Review: Final Fantasy: The Spirits Within
Wednesday, July 11, 2001 | 5:04 a.m.
Final Fantasy
Grade: One-half star
Starring: The voices of Alec Baldwin, Ming Na, Donald Sutherland, Steve Buscemi and James Woods.
Screenplay: Al Reinert and Hironobu Sakaguchi.
Director: Hironobu Sakaguchi.
Rated: PG-13 for sci-fi action violence.
Running time: 113 minutes.
I don't know how it plays as a game, but as a movie, "Final Fantasy: The Spirits Within" is a soulless, nearly-humorless enterprise that not only features digitally-rendered personnel, but may well have been written and directed by them as well.
Less than 10 minutes into this photo-realistic computer-animated film, I wanted to shut the damn thing down and play "Tetris." I wanted to walk across the hall and watch "Tomb Raider" or "Pearl Harbor" -- awful films, but at least I could relate to the errors made in those films in human terms. Even "Tron" had visible human error (lots of it). Seeing the bad acting and poor emoting in "Final Fantasy" -- and there's plenty of it -- makes me wonder if the filmmakers have ever watched real live people in action -- talking, smiling, weeping, looking chagrined by their mistakes.
Yes, mistakes. I remember a story about producer Nile Rodgers, and his reliance on drum programming: Once he caught a programmer placing a deliberate mistake in Duran Duran's "Wild Boys" and made him take it out. "If I wanted timing errors," he rebuked him, "I'd hire a drummer."
"Final Fantasy" desperately needs a drummer -- needs mistakes, flubs and personality outside of the protocols that came with the software. The story of Dr. Aki Ross (voiced unconvincingly by Ming Na) and her battle to restore life to a post-apocalyptic Earth largely inhabited by alien beasts, "Final Fantasy" has the markings of a great science-fiction film -- that film being "Aliens," of course, the James Cameron film that unwittingly supplied this mess with an operating system. Look for good chunks of "The Matrix" and "Blade Runner," too, acting as piecemeal software patches.

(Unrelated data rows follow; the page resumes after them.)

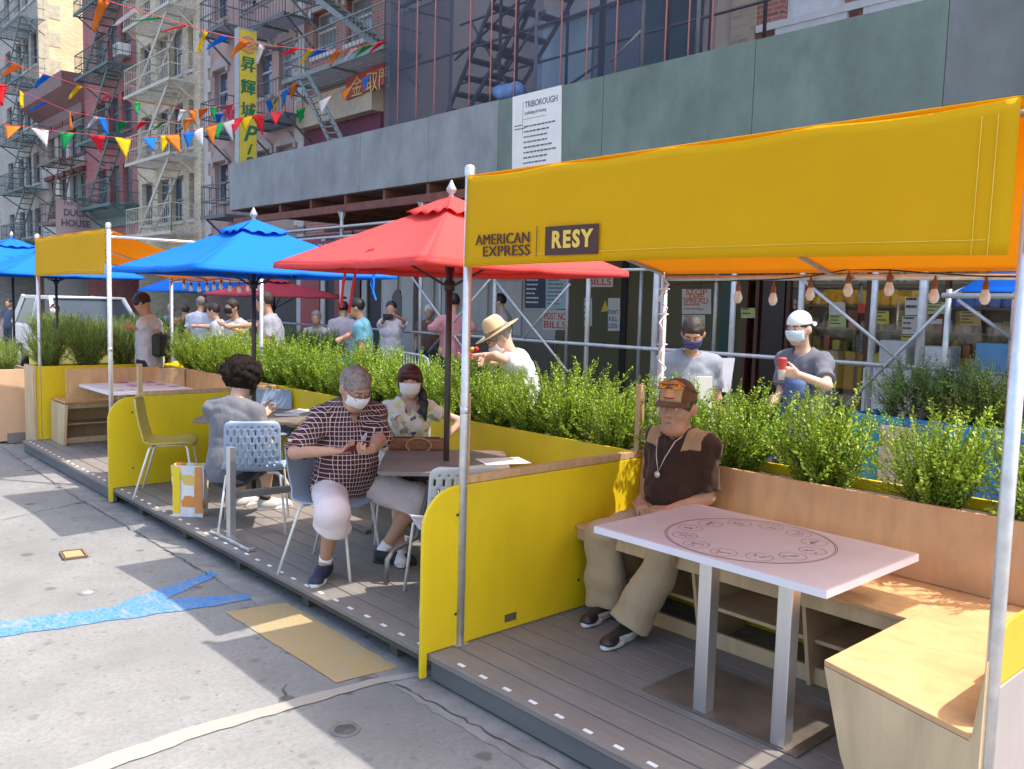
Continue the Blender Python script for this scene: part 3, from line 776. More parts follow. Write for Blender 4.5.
# ---------------------------------------------------------------- partitions
def round_poly(x0, x1, z0, z1, y, r=.2, drop=None):
    pts = [nv(x1, y, z0), nv(x1, y, z1)]
    for i in range(9):
        a = math.pi/2*i/8; pts.append(nv(x0+r-r*math.sin(a), y, z1-r+r*math.cos(a)))
    if drop is not None: pts += [nv(x0, y, drop), nv(DX0-.004, y, drop), nv(DX0-.004, y, z0)]
    else: pts.append(nv(x0, y, z0))
    return pts[::-1]
SCREW = mat('screw head', (.05, .05, .05), .4, .1)
def partition(label, y, x1, ztop, th=.02, slot=True, stub=None, rail=True, fy=1, railx0=2.68, zr=.955, rad=.2):
    t = thing('partition', label, 'partition', ((2.43+x1)/2, y, DZ))
    mb = MB(); mb.prism(round_poly(2.415, x1, DZ+.004, ztop, y, rad, .02), (0, th*fy, 0))
    mb.build('panel', YEL, t, bevel=.003)
    if slot:
        mb = MB(); yy = y-.003 if fy > 0 else y+.003
        mb.box(2.99-.04, 2.99+.04, yy-.001, yy+.002, DZ+.045, DZ+.085); mb.build('cable_slot', mat('slot shade', (.12, .1, .05), .8, .2), t)
    if rail:
        mb = MB(); mb.box(railx0, x1, y+.003, y+.042, ztop+.003, ztop+.043); mb.build('top_rail', PINE, t, bevel=.003)
    if stub:
        for xx, za, zb in stub:
            mb = MB(); mb.box(xx-.02, xx+.02, y+.046, y+.085, za, zb); mb.build('post', PINE, t, bevel=.003)
    mb = MB()
    for xx, zz in ((2.62, .30), (2.62, .80), (3.5, .30)):
        yy = y-.001; mb.lathe([(.008, 0), (.008, .003), (.001, .0035)], (xx, yy, zz), 8, axis=(0, -1, 0))
    mb.build('screw', SCREW, t)
    return t
YP = 3.271
partition('yellow plywood partition beside the capped man with a pine rail on top', YP, 4.02, .944, stub=[(2.71, .5, 1.39), (4.06, .9, 1.374)])
YB = 7.88
partition('yellow plywood partition behind the olive chair', YB, 4.0, .935, slot=False, stub=[(2.71, .5, 1.22)])

# ---------------------------------------------------------------- planters (yellow)
SOIL = mat('potting soil', (.06, .045, .03), .95, .3, 30, bmp=.6)
def planter(label, x0, x1, y0, y1, z1, m=YEL, z0=DZ, soil=True, cat='planter', th=.02):
    t = thing('planter', label, cat, ((x0+x1)/2, (y0+y1)/2, z0))
    mb = MB(); a = th
    mb.box(x0, x0+a, y0, y1, z0+.002, z1); mb.box(x1-a, x1, y0, y1, z0+.002, z1)
    mb.box(x0+a+.001, x1-a-.001, y0, y0+a, z0+.002, z1-.001); mb.box(x0+a+.001, x1-a-.001, y1-a, y1, z0+.002, z1-.001)
    mb.build('box', m, t, bevel=.003)
    mb = MB(); mb.box(x0+a+.003, x1-a-.003, y0+a+.003, y1-a-.003, z0+.02, z1-.055); mb.build('soil', SOIL, t)
    return t
ZB = .972
planter('long yellow planter behind the capped man\'s bench', 4.045, 4.41, .7, YP+.02, ZB)
planter('long yellow planter behind the umbrella tables', 4.03, 4.41, YP+.025, YB, ZB)
planter('long yellow planter behind the far booth', 4.03, 4.41, YB+.01, 10.99, ZB)
planter('yellow planter closing the street end of the far booth', 2.60, 4.41, 11.0, 11.32, .985)
mb = MB(); mb.box(2.56, 2.595, 10.98, 11.36, .02, .99); tag(mb.build('end_board', PLY, bevel=.004), 'pale plywood end board on the far corner planter', 'end board')
# plank bench at the back of the umbrella terrace
t = thing('wall_bench', 'low plywood ledge under the yellow planter behind the umbrella tables', 'bench', (3.9, 5.5, DZ))
mb = MB(); mb.box(3.80, 4.026, YP+.1, YB-.05, .66, .69); mb.build('ledge', PLY, t, bevel=.003)
for y in (3.9, 5.4, 6.9):
    mb = MB(); mb.box(3.84, 4.024, y, y+.02, DZ, .658); mb.build('support', PLY, t)

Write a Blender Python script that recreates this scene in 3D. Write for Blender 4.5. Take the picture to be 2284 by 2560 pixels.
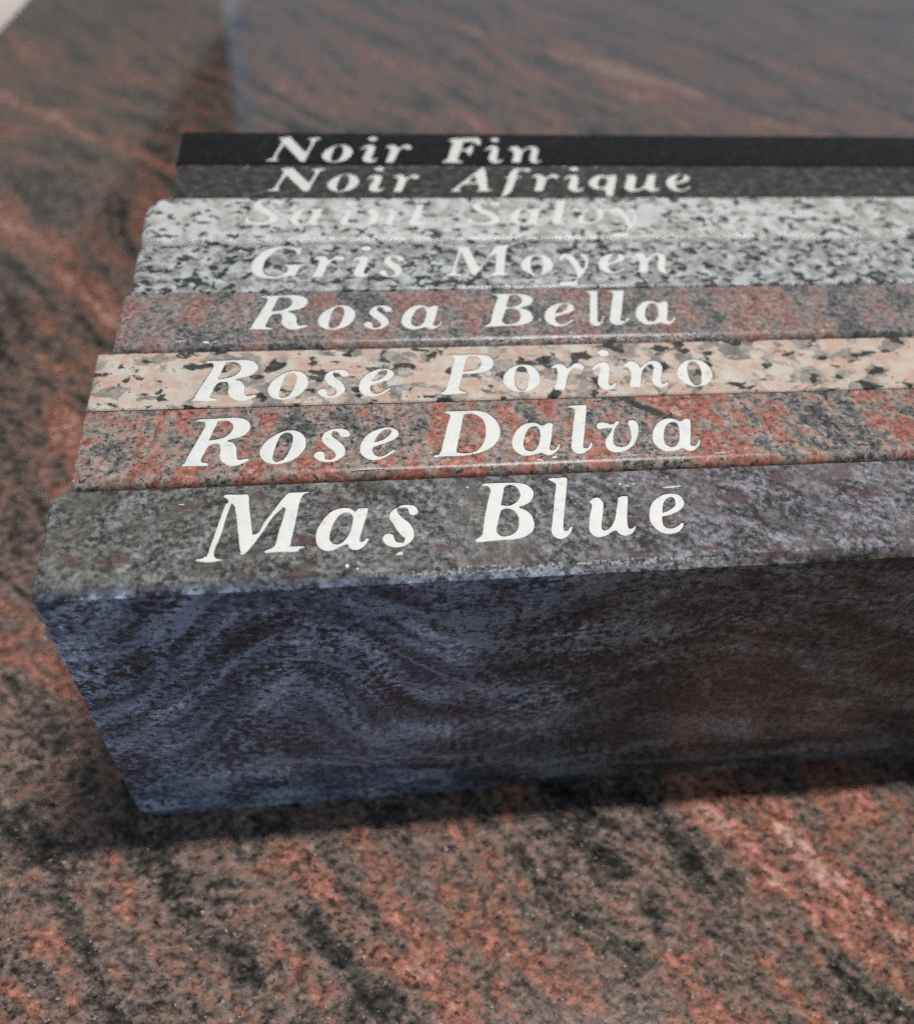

The graphics are, admittedly, stunning, but director Hironobu Sakaguchi (his first feature film; everything he's done before this runs on a video game console) packs the frame with so much rubbish that you're forced to concentrate on the human faces -- not a good idea. You notice how poorly their mouths move in many scenes, how plastic their skin looks, how mechanically they walk. (Not surprisingly, the characters look more convincing when they move fast, and the mouth movements look more realistic on bearded characters -- there's more ways to cheat the eye, given those variables.)
And the voices are ill at ease with their new bodies. Alec Baldwin overwhelms heroic Captain Grey; James Woods is wasted on the comically evil General Hein; I can't hear Steve Buscemi's voice coming out of the young soldier Neil without wondering where those wonderful bug-eyes went. Only Donald Sutherland seems at home in post-environmentalist Dr. Sid, and even he's made to say dialogue that makes you feel badly for him.
Tom Hanks recently inveighed against "Final Fantasy" and the concept of digital actors, wondering aloud what's to keep Hollywood from raising the dead and putting them in films -- Marilyn Monroe with Hugh Grant. Frankly, after seeing "Final Fantasy," I'm a bigger believer in Hanks' theory than I was going in. Here was a story that was obviously dead, and the filmmakers revived it and put it through its paces. Not even Angelina Jolie can kill this lumbering zombie now. The program is running, and may heaven help the user.